Wihadi menilai sikap PDIP terhadap kenaikan PPN sangat bertolak belakang saat membentuk UU HPP tersebut. Terlebih, panja pembahasan kenaikan PPN yang tertuang dalam UU HPP dipimpin PDIP kala itu. SikapPDIP, dinila WIhadi sebagai upaya 'melempar bolapanas' kepada pemerintahan Prabowo. Padahal, kenaikan PPN 12% yang termaktub dalam UU HPP merupakan produk dari PDIP.

Partai NasDem juga menyoroti sikap PDI Perjuangan terkait penolakan terhadap kebijakan kenaikan PPN menjadi 12% yang akan berlaku pada 1 Januari 2025. Nasdem menyebut UU HPP yang menjadi dasar kenaikan itu telah disepakati oleh PDIP di DPR RI. Wakil Ketua Komisi XI DPR RI Fraksi NasDem, Fauzi Amro, menyebut penolakan PDIP terhadap kebijakan ini bertentangan dengan keputusan yang telah diambil sebelumnya. Dia menyinggung PDIP yang menjadi Ketua Panja dalam UU HPP di DPR.

"Undang-Undang HPP adalah hasil kesepakatan bersama yang disahkan melalui Rapat Paripurna DPR pada 7 Oktober 2021. Bahkan, dalam pembahasannya, Panitia Kerja (Panja) RUU HPP dipimpin oleh Wakil Ketua Komisi XI DPR RI dari Fraksi PDIP, Dolfie Othniel Frederic Palit," kata Fauzi dalam keterangan tertulisnya.

Sementara Wakil Ketua Umum DPP PKB, Faisol Riza,menyindir sikap PDIP yang menentang kebijakan pemberlakuan PPN 12%. Faisol Riza mengatakan kebijakan itu telah mengacu pada ketentuan UU HPP yang telah disahkan DPR RI periode 2019-2024.

"Kalau memang keberatan dengan pemberlakuan PPN 12% sesuai dengan UU HPP, masyarakat sebaiknya menguji melalui Judicial Review ke Mahkamah Konstitusi.
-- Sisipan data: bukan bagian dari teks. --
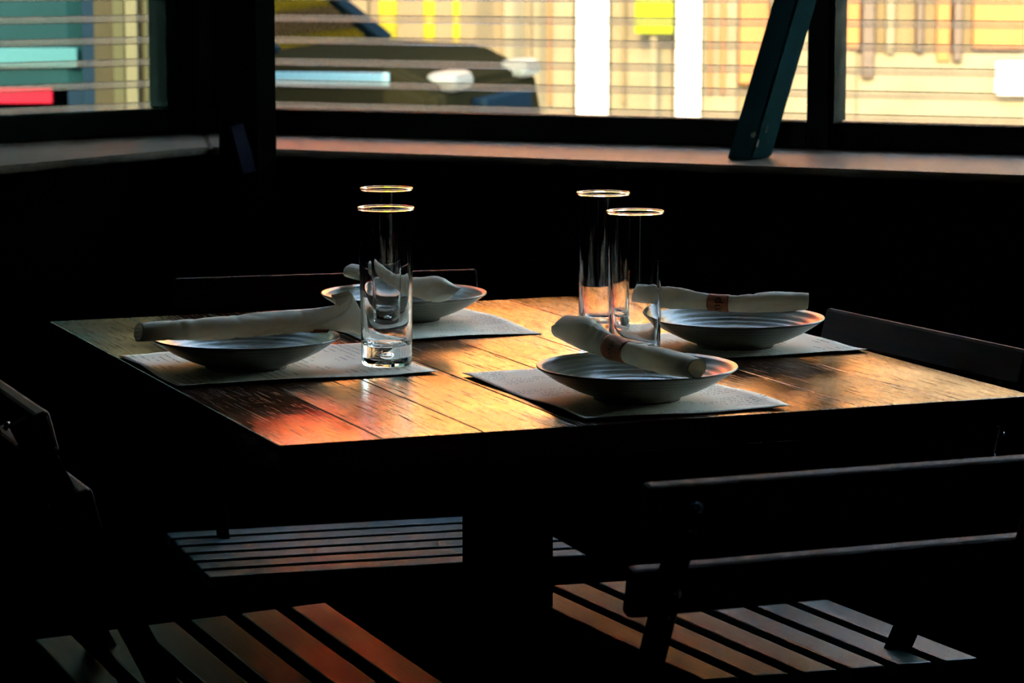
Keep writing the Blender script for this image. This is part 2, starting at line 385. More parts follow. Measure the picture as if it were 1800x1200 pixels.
# ------------------------------------------------------------------ windows
def wbox(o, d, n, s0, s1, t0, t1, z0, z1, bev=.003):
    bm = bmesh.new(); prism(bm, wallpoly(o, d, n, s0, s1, t0, t1), z0, z1)
    if bev: bmesh.ops.bevel(bm, geom=bm.edges[:], offset=bev, segments=1, affect='EDGES')
    return bm
PITCH = .0368
def window(idx, o, d, n, s0, s1, ang, frame_mat, left_jamb=None, right_jamb=None, rail_mat=None):
    root = bpy.data.objects.new('window_%d' % idx, None); C.objects.link(root); root['kind'] = 'structure'
    root.location = (*(o + d * s0), SILL)
    R = Matrix.Rotation(-ang, 2)
    def put(nm, s_0, s_1, t0, t1, z0, z1, m, bev=.003):
        bm = bmesh.new(); prism(bm, [(s_0 - s0, t0), (s_1 - s0, t0), (s_1 - s0, t1), (s_0 - s0, t1)], z0 - SILL, z1 - SILL)
        if bev: bmesh.ops.bevel(bm, geom=bm.edges[:], offset=bev, segments=1, affect='EDGES')
        return obj(nm, bm, m, root)
    root.rotation_euler.z = ang
    sg = 1 if (Vector((math.cos(ang + PI / 2), math.sin(ang + PI / 2))).dot(n) > 0) else -1
    def P(nm, a, b, t0, t1, z0, z1, m, bev=.003):
        t0, t1 = sorted((sg * t0, sg * t1)); return put(nm, a, b, t0, t1, z0, z1, m, bev)
    P('bottom_rail', s0, s1, -.004, .05, SILL + .001, ZB, rail_mat or frame_mat)
    P('top_rail', s0, s1, .0, .05, ZT - .05, ZT + .004, frame_mat)
    if left_jamb: P('jamb', s0, s0 + left_jamb, -.004, .05, ZB, ZT - .05, frame_mat)
    if right_jamb: P('jamb', s1 - right_jamb, s1, -.004, .05, ZB, ZT - .05, frame_mat)
    a = s0 + (left_jamb or 0); b = s1 - (right_jamb or 0)
    P('pane', a - .004, b + .004, .024, .028, ZB - .004, ZT - .046, M['pane'], 0)
    # shutter of clear plastic slats just outside the glass: each hinge strip is a piece of its own
    k = 0; z = ZB + .004
    mesh = None
    while z < ZT - .06:
        if mesh is None:
            bm = bmesh.new(); seg = 8; hh = .0066; dep = .0022
            x0, x1 = a - s0 - .020, b - s0 + .020
            prof = []
            for q in range(seg):
                th = 2 * PI * q / seg; prof.append((sg * .062 + dep * math.cos(th), hh * (1 if math.sin(th) > 0 else -1) * abs(math.sin(th)) ** .7))
            va = [bm.verts.new((x0, p[0], p[1])) for p in prof]; vb = [bm.verts.new((x1, p[0], p[1])) for p in prof]
            bm.faces.new(va); bm.faces.new(vb[::-1])
            for q in range(seg): bm.faces.new((va[q], va[(q + 1) % seg], vb[(q + 1) % seg], vb[q]))
            s = obj('shutter_strip', bm, M['strip'], root); mesh = s.data
        else:
            s = bpy.data.objects.new('shutter_strip', mesh); C.objects.link(s); s.parent = root
        s.location = (0, 0, z - SILL)
        z += PITCH; k += 1
    P('shutter_film', a - .020, b + .020, .0615, .0625, ZB + .002, ZT - .052, M['pane'], 0)
    return root
# arc lengths along the right wall of the mullion seen right of the leaning beam
def s_at_px(px):        # where the sight line of a picture column meets the right wall
    k = (px - 900) / 4990 * 1.008
    # CORN + dR*s , x = k*y
    return (k * CORN.y - CORN.x) / (dR.x - k * dR.y)
SM0 = s_at_px(1416); SM1 = s_at_px(1457)
window(1, CORN, dR, nR, .03, SM0, aR, M['darkwood'], left_jamb=.05)
window(2, CORN, dR, nR, SM1, 3.0, aR, M['darkwood'], right_jamb=.05)
mu = struct(obj('trim_3', wbox(CORN, dR, nR, SM0, SM1, -.012, .06, SILL + .0005, ZT), M['darkwood']))
jb = struct(obj('trim_4', wbox(CORN, dR, nR, SM1 + .0005, SM1 + .006, -.010, .055, ZB + .001, ZT - .05, 0), M['jamb']))  # mullion's daylit side: its brightness is put into a paler strip
window(3, CORN, dL, nL, .055, .85, aL, M['greenpaint'], left_jamb=.022, right_jamb=.06, rail_mat=M['greenpaint'])
struct(obj('trim_5', wbox(CORN, dL, nL, .0165, .0545, -.001, .05, SILL + .0005, ZT), M['darkwood']))
struct(obj('trim_6', wbox(CORN, dL, nL, -.012, .016, -.016, .03, SILL + .0005, ZT), M['jamb2']))
ct = CORN + (nR + nL).normalized() * .06
struct(bxo('trim_8', (ct.x, ct.y, (SILL + ZT) / 2), (.13, .10, ZT - SILL - .002), M['darkwood'], rot=Matrix.Rotation(aR, 3, 'Z')))

# corner post in front of the sills, floor to ceiling
pc = Vector((-.403, 4.33))
post = struct(bxo('trim_7', (pc.x, pc.y, 1.35), (.066, .066, 2.69), M['wallm'], rot=Matrix.Rotation(aR, 3, 'Z'), bev=.003))
tp = bmesh.new()
e1 = Vector((math.cos(aR), math.sin(aR), 0)); nn = Vector((-math.sin(aR), math.cos(aR), 0)) * -1
base = Vector((pc.x, pc.y, 0)) + nn * .0335
a = base + e1 * .0005 + Vector((0, 0, .925)); b = base + e1 * .021 + Vector((0, 0, .853))
bar(tp, a, b, .022, .0012, up=e1, bev=0)
tag(obj('tape_strip', tp, M['tape']), 'dull navy strip of tape stuck slanting on the black corner post', 'tape')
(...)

PDIP kan ikut menyetujui saat pengesahan, silakan teman-teman PDIP berargumentasi kembali dalam sidang JR di MK. Kenapa dulu menyetujui lalu sekarang menolak," kata Faisol dalam keterangan kepada wartawan.

PDIP Bela Diri

PDIP pun bela diri. Ketua DPP PDIP Deddy Yevri Sitorus menegaskan kenaikan tarif PPN dari 11% menjadi 12% melalui pengesahan UU Nomor 7 Tahun 2021 tentang Harmonisasi Peraturan Perpajakan (HPP) bukan atas dasar inisiatif Fraksi PDIP. Deddy mengatakan partainya tak bermaksud menyalahkan pemerintahan Presiden Prabowo Subianto.

Deddy menjelaskan, pembahasan UU tersebut sebelumnya diusulkan oleh pemerintahan Presiden RI ke-7 Joko Widodo (Jokowi) periode lalu. Saat itu, PDIP sebagai fraksi yang terlibat dalam pembahasan, ditunjuk sebagai ketua panitia kerja (panja).

"Jadi salah alamat kalau dibilang inisiatornya PDI Perjuangan, karena yang mengusulkan kenaikan itu adalah pemerintah (era Presiden Jokowi) dan melalui kementerian keuangan," kata Deddy dalam keterangannya.

Deddy menjelaskan, pada saat itu UU tersebut disetujui dengan asumsi bahwa kondisi ekonomi Indonesia dan global dalam kondisi yang baik. Akan tetapi, kata Deddy, seiring perjalannya waktu, ada sejumlah kondisi yang membuat banyak pihak, termasuk PDIP meminta untuk dikaji ulang penerapan kenaikan PPN menjadi 12%. Kondisi tersebut di antaranya, menurut PDIP, seperti daya beli masyarakat yang terpuruk, PHK di sejumlah daerah, hingga nilai tukar rupiah terhadap dolar yang saat ini terus naik.